Local villages around the national park are having to embrace tourism as their culture and economy previously based on hunting the animals and selling their tusks and hides is no longer permitted. Traditional dancing, roof walking and weaving are now demonstrated in these eco-villages. So, back in Mognori, I am lead up tree trunk ladders and on to the roofs of the mud huts. The insides are cool in the daytime, particularly ideal for storing food, and at night the roofs are cooler to sleep on, especially in the hotter months. The villagers have cut patterns into the wooden walls of their huts. This was originally as the means of announcing children’s births or other family events. Sadly the tradition is now dying out.
The village chief sits under a shea nut tree in the shade. He is weak and nearly blind but he still rules the village. To this day, the chiefs of the villages still use animal skins to indicate how they want to rule. The chief here currently has a lion skin to indicate strength. Other chiefs will use different skins to symbolise the characteristics they wish to portray.
The chief allows me to wander freely around the village. Goats find shade at the edges of the huts, a baby has been left sleeping under a tree and a few youths have been coerced by a woman into crushing yams to make fufu. The old woman barks instructions and in unison they bang large wooden poles into a wooden basket to crush the yams. I offer my help. The wooden beams are surprisingly heavy, which amuses the boys when I try.

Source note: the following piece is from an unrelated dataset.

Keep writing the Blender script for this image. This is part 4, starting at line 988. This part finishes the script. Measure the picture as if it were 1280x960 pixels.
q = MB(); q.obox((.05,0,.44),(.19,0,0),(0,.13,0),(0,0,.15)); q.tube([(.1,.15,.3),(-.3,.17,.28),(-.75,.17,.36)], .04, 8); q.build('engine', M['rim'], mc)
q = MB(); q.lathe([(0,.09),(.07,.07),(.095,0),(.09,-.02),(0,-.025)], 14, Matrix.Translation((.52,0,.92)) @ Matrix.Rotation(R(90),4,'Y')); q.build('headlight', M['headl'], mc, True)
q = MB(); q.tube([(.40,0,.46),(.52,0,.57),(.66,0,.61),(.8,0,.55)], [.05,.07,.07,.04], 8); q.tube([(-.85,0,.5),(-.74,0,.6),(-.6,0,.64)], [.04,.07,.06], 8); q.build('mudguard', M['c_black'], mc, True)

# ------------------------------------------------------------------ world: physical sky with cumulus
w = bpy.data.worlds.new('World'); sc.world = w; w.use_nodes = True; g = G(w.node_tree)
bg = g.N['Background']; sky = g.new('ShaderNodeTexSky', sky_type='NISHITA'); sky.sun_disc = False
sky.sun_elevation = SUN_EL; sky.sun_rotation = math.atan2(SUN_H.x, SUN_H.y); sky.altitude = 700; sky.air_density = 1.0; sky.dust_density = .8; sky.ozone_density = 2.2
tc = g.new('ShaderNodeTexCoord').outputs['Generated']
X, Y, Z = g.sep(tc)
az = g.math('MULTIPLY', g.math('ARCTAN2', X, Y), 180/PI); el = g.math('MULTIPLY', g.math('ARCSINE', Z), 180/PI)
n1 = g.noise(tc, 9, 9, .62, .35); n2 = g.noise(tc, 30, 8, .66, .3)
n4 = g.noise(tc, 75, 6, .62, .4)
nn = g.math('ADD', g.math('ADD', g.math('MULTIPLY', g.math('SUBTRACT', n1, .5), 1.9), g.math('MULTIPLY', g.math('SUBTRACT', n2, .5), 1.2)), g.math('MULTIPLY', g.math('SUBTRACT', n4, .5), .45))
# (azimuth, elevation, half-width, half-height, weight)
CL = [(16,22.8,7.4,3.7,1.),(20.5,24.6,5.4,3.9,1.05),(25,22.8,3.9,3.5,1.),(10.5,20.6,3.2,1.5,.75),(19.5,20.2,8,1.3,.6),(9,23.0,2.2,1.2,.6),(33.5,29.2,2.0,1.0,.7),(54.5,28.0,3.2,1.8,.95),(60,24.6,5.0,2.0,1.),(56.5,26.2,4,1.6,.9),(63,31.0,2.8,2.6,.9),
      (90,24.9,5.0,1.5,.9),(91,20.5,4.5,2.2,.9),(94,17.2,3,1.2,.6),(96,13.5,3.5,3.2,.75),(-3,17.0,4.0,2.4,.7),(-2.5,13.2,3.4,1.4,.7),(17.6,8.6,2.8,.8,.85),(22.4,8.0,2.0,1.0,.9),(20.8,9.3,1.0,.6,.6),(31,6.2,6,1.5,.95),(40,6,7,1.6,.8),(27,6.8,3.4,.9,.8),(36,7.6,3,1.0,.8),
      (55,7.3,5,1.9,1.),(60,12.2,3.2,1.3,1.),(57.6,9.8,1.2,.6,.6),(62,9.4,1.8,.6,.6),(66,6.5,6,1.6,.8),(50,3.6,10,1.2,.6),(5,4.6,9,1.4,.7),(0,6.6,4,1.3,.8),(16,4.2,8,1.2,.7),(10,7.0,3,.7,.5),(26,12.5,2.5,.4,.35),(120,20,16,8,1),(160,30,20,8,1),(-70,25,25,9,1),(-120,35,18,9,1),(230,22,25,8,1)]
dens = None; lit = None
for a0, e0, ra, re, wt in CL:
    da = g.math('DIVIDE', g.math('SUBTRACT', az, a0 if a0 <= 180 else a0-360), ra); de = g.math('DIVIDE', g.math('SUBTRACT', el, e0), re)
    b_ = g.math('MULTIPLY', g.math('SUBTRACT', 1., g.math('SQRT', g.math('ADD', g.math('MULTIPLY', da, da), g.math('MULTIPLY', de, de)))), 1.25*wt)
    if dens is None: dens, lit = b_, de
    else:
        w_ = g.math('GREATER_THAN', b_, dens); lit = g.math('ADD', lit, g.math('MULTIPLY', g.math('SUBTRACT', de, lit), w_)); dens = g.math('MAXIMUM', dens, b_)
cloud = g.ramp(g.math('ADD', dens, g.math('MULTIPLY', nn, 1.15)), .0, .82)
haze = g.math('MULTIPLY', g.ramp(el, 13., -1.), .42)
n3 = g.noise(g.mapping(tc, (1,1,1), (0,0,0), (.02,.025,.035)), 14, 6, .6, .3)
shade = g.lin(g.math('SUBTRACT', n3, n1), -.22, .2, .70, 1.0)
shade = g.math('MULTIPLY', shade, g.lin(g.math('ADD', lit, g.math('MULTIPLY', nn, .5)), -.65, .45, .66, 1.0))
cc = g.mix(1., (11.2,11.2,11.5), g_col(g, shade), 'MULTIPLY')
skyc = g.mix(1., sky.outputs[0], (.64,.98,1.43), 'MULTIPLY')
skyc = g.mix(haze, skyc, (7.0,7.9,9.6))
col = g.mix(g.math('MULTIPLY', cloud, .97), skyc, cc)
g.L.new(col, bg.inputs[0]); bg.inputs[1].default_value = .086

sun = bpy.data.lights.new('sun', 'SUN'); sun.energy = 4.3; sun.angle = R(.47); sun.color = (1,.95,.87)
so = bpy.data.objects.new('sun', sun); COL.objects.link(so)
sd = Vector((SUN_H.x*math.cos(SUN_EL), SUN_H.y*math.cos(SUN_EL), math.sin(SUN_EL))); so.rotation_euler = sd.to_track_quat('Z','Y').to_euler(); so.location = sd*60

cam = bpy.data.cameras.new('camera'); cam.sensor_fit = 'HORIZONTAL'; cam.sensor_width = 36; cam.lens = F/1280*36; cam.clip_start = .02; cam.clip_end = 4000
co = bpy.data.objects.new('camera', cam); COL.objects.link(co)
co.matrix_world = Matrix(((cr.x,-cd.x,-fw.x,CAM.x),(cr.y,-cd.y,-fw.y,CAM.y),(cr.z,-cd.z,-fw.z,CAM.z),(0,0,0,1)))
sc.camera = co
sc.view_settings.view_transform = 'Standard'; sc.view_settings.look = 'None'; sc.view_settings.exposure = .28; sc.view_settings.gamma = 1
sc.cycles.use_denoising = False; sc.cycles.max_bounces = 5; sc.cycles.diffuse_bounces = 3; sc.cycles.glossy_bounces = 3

The visit is done and I am driven back to the airport at Tamale. At the mention of the airport, my guide asks me about flying. He has never been on a plane. He wants to know if it’s just like being in a car. I try to explain it to him but it’s lost on him. It’s just like when I explained dishwashers and tumble dryers to the coach of the football academy I spent time with here in Ghana; these things I take for granted are alien here.